Task objective:
Do any lines in the data below contain "Blender"? If so, copy every one of them.

Task data:

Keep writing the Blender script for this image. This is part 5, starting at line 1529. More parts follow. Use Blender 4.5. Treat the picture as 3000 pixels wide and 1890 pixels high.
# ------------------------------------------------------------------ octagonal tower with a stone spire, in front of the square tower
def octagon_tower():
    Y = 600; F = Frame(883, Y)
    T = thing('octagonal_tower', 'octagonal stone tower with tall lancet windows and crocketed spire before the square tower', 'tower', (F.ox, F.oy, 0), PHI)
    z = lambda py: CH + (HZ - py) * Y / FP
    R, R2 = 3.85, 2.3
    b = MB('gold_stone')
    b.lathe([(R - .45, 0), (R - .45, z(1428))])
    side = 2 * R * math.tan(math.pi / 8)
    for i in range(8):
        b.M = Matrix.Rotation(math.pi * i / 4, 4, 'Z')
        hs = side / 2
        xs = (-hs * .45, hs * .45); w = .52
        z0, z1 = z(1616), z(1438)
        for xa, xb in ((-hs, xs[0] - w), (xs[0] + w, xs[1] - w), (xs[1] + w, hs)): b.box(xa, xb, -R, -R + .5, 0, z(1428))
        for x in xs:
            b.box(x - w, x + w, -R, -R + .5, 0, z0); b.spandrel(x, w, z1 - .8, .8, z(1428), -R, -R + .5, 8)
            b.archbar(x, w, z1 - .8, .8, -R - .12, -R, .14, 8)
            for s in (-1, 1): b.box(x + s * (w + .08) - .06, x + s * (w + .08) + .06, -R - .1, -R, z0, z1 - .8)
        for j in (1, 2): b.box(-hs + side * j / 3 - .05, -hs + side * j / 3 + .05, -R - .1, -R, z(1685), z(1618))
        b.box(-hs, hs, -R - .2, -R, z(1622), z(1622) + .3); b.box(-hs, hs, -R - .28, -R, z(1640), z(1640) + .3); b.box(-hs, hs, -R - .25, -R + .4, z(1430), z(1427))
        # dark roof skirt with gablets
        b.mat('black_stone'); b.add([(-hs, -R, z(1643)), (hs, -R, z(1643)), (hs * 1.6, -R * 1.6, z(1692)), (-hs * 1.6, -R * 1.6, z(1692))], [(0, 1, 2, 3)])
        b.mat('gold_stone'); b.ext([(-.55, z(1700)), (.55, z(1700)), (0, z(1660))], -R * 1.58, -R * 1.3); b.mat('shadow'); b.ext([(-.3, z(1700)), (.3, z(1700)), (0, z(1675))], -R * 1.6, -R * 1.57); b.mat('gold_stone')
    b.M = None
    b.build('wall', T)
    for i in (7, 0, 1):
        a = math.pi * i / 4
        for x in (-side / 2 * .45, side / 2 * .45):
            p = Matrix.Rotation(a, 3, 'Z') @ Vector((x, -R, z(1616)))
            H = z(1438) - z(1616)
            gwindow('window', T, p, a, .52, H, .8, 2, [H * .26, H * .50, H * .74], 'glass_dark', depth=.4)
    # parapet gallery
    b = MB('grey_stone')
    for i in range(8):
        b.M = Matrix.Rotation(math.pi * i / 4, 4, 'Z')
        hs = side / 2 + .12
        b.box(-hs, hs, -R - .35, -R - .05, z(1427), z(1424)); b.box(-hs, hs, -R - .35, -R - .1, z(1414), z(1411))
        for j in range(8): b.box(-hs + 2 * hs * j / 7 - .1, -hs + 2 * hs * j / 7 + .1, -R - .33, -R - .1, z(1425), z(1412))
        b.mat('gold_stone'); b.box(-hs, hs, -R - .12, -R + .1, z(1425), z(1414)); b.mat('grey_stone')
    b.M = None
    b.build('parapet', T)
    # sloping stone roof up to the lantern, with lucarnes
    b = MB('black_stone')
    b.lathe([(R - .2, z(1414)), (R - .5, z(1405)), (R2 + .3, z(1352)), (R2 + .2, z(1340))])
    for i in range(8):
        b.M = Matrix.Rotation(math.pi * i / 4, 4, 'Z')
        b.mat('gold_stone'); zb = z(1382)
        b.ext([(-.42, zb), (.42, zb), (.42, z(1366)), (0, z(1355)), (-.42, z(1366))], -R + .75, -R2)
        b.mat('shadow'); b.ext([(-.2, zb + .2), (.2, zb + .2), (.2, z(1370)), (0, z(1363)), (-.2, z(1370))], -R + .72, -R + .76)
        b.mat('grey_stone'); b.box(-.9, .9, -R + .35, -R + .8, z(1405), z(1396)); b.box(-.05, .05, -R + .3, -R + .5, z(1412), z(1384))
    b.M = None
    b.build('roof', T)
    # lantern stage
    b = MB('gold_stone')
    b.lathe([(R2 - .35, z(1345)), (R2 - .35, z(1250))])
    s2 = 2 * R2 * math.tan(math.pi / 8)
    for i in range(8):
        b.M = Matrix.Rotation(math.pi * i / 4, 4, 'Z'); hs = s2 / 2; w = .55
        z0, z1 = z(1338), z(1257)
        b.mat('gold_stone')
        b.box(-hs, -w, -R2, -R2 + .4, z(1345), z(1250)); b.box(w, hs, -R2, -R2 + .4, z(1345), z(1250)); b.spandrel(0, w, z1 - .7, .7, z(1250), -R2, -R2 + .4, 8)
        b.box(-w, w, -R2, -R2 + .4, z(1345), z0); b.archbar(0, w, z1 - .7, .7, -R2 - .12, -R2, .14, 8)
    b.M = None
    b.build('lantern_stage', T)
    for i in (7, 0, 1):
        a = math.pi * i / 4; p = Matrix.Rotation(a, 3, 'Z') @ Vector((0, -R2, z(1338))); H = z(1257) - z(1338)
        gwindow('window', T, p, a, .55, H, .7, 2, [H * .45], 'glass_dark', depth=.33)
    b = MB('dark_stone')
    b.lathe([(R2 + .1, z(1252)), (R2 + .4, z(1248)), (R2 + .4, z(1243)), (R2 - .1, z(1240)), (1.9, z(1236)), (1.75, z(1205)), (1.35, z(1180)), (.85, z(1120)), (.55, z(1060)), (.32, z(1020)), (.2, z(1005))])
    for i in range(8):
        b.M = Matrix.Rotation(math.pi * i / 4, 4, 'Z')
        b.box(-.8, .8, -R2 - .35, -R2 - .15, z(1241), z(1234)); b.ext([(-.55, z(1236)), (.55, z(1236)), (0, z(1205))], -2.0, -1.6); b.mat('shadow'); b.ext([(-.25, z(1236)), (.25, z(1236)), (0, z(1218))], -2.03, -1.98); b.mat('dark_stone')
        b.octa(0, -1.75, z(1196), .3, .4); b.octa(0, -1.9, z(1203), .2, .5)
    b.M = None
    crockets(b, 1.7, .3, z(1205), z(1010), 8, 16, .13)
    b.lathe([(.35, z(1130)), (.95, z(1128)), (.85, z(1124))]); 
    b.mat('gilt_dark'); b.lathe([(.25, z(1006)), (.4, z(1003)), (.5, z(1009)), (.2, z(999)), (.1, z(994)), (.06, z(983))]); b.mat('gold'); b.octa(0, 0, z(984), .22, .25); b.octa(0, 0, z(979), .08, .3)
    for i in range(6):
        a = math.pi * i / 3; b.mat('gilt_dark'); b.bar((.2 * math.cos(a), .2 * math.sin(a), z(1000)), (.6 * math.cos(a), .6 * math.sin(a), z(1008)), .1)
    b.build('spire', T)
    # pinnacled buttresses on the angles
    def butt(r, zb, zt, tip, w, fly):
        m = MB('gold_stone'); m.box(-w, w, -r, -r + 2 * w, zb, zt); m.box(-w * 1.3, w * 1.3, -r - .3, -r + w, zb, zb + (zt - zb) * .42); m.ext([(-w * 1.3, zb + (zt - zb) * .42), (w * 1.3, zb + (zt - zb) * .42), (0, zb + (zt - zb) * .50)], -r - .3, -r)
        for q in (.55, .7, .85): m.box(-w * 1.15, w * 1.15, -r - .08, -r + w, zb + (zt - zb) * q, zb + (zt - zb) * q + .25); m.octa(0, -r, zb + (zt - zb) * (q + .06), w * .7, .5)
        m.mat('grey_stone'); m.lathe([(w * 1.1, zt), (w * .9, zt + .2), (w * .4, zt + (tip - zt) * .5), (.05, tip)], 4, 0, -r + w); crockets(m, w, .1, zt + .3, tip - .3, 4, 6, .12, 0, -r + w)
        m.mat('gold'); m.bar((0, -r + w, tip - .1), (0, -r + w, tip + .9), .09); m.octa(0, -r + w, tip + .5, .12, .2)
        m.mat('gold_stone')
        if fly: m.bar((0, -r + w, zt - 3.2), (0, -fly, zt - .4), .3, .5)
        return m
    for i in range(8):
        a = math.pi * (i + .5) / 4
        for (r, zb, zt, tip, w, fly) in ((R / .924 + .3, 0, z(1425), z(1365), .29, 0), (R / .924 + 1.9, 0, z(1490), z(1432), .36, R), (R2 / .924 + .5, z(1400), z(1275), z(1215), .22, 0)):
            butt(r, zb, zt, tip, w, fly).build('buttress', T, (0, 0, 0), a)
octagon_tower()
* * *
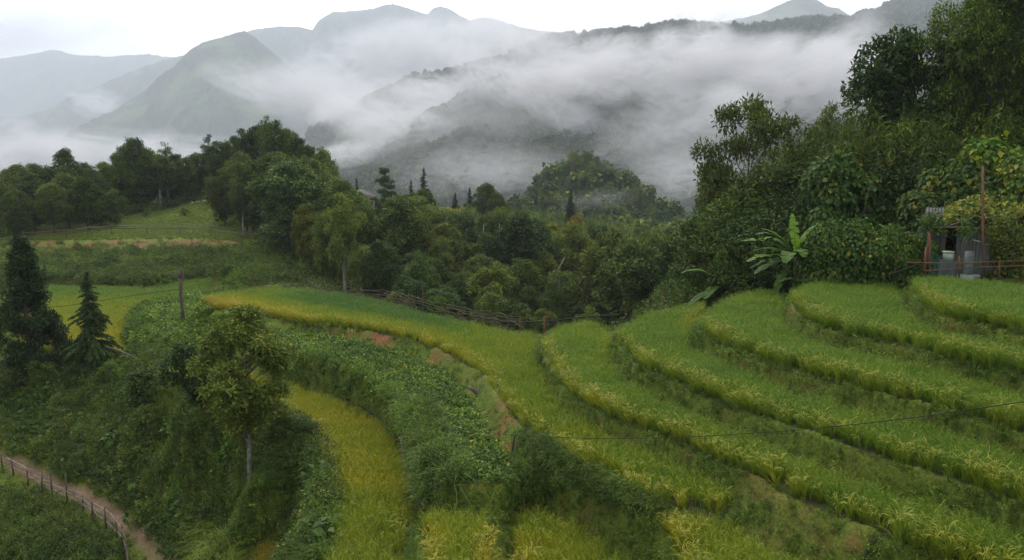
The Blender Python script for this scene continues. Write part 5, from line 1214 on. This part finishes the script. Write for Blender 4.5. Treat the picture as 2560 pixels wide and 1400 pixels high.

Correct output:
Keep writing the Blender script for this image. This is part 5, starting at line 1529. More parts follow. Use Blender 4.5. Treat the picture as 3000 pixels wide and 1890 pixels high.
The Blender Python script for this scene continues. Write part 5, from line 1214 on. This part finishes the script. Write for Blender 4.5. Treat the picture as 2560 pixels wide and 1400 pixels high.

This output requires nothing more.